-- begin COLLECTED MATERIAL --

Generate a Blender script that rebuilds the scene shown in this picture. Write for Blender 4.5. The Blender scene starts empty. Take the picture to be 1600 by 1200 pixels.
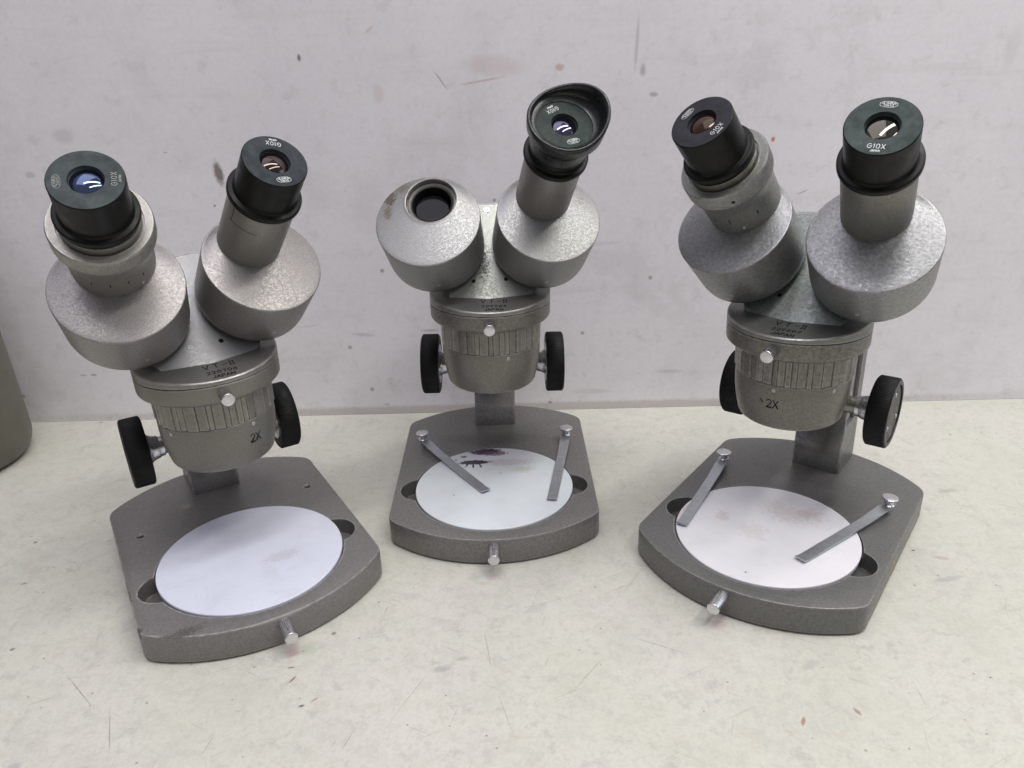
import bpy, bmesh, math, random
from mathutils import Matrix, Vector
random.seed(7)
PI = math.pi
MM = 0.001
scn = bpy.context.scene
col = scn.collection

# ------------------------------------------------------------------ camera
PITCH, ROLL = math.radians(23.322), math.radians(-2.067)
cam_d = bpy.data.cameras.new('camera'); cam = bpy.data.objects.new('camera', cam_d); col.objects.link(cam)
fw = Vector((0, math.cos(PITCH), -math.sin(PITCH)))
up0 = Vector((0, math.sin(PITCH), math.cos(PITCH))); rt0 = Vector((1, 0, 0))
rt = rt0 * math.cos(ROLL) + up0 * math.sin(ROLL)
up = up0 * math.cos(ROLL) - rt0 * math.sin(ROLL)
m = Matrix((( rt.x, up.x, -fw.x, 0), (rt.y, up.y, -fw.y, -486.137 * MM), (rt.z, up.z, -fw.z, 260.41 * MM), (0, 0, 0, 1)))
cam.matrix_world = m
cam_d.sensor_width = 36; cam_d.lens = 1218.412 * 36 / 1600
cam_d.clip_start = 0.02; cam_d.clip_end = 20
scn.camera = cam

# ------------------------------------------------------------------ light
scn.view_settings.view_transform = 'Standard'; scn.view_settings.look = 'None'
scn.view_settings.exposure = -0.16; scn.view_settings.gamma = 1
world = bpy.data.worlds.new('World'); scn.world = world; world.use_nodes = True
wn = world.node_tree; wn.nodes.clear()
wo = wn.nodes.new('ShaderNodeOutputWorld'); wb = wn.nodes.new('ShaderNodeBackground')
wtc = wn.nodes.new('ShaderNodeTexCoord'); wsx = wn.nodes.new('ShaderNodeSeparateXYZ')
wr = wn.nodes.new('ShaderNodeValToRGB')
wr.color_ramp.elements[0].position = 0.0; wr.color_ramp.elements[0].color = (.05, .048, .042, 1)
wr.color_ramp.elements[1].position = 1.0; wr.color_ramp.elements[1].color = (.46, .44, .52, 1)
e = wr.color_ramp.elements.new(.50); e.color = (.060, .058, .050, 1)
e = wr.color_ramp.elements.new(.74); e.color = (.36, .35, .40, 1)
wmr = wn.nodes.new('ShaderNodeMapRange'); wmr.inputs[1].default_value = -1; wmr.inputs[2].default_value = 1
wn.links.new(wtc.outputs['Generated'], wsx.inputs[0]); wn.links.new(wsx.outputs['Z'], wmr.inputs[0])
wn.links.new(wmr.outputs[0], wr.inputs[0]); wn.links.new(wr.outputs[0], wb.inputs[0]); wn.links.new(wb.outputs[0], wo.inputs[0])
wb.inputs[1].default_value = 1.0

def area(name, loc, target, sx, sy, power, color):
    d = bpy.data.lights.new(name, 'AREA'); d.shape = 'RECTANGLE'; d.size = sx; d.size_y = sy
    d.energy = power; d.color = color
    o = bpy.data.objects.new(name, d); col.objects.link(o); o.location = loc
    o.rotation_euler = (Vector(target) - Vector(loc)).to_track_quat('-Z', 'Y').to_euler()
    return o
area('ceiling_tube_light', (0.70, -0.55, 1.35), (0.15, -0.1, 0.0), 1.25, 0.10, 8, (1.0, .98, .90))
area('ceiling_tube_light', (0.22, -0.34, 1.30), (0.06, -0.1, 0), 1.10, 0.12, 8.5, (1.0, .975, .95))
area('window_light', (2.0, -0.3, 0.9), (0, 0, .1), 0.9, 1.0, 7, (.80, .86, 1.0))
area('skylight', (-0.30, 0.0, 2.0), (0, -.1, .1), 2.4, 1.1, 16, (.92, .90, 1.0))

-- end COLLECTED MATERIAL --

STATED EXERCISE => Return exactly what appears from the opening line of the material through the line with "col = scn.collection", apart from the pictures.

OUTPUT OF THE EXERCISE =>
Generate a Blender script that rebuilds the scene shown in this picture. Write for Blender 4.5. The Blender scene starts empty. Take the picture to be 1600 by 1200 pixels.
import bpy, bmesh, math, random
from mathutils import Matrix, Vector
random.seed(7)
PI = math.pi
MM = 0.001
scn = bpy.context.scene
col = scn.collection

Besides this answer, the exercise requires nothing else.